■ **GIVEN REQUEST**: Up to and including the line containing "from mathutils.bvhtree import BVHTree", please reproduce the lines of the listing below, starting from the top.

..............................

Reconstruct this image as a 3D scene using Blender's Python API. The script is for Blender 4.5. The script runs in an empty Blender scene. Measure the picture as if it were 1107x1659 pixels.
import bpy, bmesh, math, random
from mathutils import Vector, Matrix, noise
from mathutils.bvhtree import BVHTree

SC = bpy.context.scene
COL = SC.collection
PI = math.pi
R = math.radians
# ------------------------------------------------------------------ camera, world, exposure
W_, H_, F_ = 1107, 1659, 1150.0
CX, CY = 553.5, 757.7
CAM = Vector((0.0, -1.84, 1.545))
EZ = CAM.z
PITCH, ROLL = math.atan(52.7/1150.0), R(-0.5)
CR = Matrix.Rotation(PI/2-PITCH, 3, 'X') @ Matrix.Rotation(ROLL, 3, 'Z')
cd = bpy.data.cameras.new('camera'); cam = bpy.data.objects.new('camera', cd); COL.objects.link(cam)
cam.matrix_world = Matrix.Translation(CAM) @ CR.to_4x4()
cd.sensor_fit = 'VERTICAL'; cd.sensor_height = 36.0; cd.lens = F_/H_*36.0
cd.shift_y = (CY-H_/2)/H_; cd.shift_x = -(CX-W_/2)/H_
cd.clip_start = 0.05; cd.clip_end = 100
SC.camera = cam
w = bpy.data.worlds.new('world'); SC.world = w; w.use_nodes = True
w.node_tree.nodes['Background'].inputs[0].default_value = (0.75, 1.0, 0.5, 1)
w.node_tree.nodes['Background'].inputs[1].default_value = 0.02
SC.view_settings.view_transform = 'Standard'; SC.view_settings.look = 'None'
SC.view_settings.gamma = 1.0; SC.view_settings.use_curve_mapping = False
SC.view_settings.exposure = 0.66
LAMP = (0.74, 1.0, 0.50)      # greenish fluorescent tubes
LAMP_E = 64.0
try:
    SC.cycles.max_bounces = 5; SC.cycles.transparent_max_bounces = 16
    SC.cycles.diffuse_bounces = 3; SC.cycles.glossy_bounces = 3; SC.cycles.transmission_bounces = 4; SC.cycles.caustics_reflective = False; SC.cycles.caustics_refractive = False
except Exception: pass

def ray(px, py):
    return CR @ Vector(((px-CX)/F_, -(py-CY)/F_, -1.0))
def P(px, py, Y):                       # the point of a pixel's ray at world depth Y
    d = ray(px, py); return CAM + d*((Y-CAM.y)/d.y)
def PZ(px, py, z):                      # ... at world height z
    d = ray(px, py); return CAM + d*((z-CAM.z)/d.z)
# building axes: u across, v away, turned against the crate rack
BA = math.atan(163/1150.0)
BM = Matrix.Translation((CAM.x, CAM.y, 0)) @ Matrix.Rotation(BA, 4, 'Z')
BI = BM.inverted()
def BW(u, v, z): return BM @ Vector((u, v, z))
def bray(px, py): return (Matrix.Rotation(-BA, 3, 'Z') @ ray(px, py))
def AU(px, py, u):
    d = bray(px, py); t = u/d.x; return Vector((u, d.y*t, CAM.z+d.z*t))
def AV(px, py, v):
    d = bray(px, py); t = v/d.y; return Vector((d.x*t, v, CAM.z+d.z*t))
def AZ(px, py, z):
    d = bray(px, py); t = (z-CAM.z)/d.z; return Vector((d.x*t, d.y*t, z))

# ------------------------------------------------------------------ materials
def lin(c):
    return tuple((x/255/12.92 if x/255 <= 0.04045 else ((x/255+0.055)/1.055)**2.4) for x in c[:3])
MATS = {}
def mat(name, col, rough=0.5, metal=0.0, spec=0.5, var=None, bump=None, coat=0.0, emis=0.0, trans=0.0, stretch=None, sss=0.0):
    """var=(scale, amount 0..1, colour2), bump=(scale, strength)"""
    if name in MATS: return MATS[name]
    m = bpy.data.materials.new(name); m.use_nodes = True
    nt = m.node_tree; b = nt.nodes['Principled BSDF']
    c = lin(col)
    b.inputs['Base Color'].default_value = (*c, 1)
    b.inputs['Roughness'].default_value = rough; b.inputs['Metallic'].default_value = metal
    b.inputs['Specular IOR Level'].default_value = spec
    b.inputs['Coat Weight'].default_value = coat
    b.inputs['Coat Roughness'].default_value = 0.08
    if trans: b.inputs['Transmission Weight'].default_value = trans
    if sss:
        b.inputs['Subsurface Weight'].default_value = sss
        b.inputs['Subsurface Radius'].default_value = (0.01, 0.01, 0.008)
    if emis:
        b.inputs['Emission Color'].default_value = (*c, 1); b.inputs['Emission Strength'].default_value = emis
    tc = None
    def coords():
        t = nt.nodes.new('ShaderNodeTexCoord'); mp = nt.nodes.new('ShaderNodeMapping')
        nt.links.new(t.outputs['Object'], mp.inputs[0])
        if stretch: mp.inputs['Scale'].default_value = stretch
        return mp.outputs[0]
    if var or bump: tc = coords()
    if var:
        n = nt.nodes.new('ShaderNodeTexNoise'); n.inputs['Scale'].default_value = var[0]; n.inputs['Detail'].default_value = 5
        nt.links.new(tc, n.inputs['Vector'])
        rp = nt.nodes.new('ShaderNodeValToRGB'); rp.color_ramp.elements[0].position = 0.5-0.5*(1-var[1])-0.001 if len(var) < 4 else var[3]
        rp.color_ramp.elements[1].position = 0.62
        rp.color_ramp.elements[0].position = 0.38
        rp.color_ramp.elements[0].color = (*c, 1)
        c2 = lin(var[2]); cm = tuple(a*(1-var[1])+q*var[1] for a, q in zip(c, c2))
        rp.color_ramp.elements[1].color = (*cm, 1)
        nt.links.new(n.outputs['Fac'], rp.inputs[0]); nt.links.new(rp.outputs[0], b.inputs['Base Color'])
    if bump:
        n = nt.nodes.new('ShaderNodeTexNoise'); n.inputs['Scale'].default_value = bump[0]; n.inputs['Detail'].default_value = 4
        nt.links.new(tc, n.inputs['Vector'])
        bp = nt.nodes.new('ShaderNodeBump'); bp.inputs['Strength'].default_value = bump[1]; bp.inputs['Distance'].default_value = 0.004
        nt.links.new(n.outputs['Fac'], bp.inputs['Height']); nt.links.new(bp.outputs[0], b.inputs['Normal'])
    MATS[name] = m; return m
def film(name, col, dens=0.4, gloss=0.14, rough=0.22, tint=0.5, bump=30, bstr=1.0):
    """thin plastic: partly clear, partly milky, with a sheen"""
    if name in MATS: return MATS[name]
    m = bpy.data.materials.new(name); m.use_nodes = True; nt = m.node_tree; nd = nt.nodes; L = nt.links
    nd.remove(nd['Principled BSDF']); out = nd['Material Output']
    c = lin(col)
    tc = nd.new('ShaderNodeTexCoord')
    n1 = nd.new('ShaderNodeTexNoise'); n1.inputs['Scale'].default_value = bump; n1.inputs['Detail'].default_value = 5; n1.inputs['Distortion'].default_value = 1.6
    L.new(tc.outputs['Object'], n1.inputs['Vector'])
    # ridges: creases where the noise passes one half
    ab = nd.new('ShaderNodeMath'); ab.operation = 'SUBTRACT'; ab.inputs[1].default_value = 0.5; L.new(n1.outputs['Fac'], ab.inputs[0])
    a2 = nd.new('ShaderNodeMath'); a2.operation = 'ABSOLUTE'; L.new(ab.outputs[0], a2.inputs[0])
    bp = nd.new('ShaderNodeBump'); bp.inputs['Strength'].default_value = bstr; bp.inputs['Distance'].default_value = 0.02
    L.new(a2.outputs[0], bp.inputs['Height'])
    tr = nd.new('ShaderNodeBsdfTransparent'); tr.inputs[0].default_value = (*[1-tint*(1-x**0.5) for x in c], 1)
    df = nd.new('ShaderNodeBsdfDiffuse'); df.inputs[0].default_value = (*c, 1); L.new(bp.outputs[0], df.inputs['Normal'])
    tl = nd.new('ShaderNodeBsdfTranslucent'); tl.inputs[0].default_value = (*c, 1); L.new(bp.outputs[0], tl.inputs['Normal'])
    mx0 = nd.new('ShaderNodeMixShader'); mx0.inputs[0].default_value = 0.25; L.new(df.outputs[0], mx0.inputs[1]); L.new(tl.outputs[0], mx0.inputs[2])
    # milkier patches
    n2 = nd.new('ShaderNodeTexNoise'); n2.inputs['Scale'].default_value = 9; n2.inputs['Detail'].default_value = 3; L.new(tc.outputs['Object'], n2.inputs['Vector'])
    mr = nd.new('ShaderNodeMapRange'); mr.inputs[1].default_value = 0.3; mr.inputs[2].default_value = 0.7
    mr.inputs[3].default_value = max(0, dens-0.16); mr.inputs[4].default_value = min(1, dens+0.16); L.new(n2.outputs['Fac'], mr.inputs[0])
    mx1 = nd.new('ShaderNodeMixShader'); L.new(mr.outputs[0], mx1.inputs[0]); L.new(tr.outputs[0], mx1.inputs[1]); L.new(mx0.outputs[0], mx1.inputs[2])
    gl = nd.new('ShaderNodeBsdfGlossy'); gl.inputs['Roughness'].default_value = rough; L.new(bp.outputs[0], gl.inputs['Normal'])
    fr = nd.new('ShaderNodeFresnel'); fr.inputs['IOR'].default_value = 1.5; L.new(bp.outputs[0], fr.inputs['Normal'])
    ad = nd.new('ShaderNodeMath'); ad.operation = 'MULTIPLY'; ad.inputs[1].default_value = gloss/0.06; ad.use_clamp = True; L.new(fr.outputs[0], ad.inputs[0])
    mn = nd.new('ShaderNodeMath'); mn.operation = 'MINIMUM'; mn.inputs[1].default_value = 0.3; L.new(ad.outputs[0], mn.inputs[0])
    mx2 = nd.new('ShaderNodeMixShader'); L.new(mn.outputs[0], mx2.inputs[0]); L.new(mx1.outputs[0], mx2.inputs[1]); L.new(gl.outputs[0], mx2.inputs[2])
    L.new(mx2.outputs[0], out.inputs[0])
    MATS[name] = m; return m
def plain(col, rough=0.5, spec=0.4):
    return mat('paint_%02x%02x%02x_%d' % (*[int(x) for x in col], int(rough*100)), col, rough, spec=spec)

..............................

■ **FULL ANSWER**:
Reconstruct this image as a 3D scene using Blender's Python API. The script is for Blender 4.5. The script runs in an empty Blender scene. Measure the picture as if it were 1107x1659 pixels.
import bpy, bmesh, math, random
from mathutils import Vector, Matrix, noise
from mathutils.bvhtree import BVHTree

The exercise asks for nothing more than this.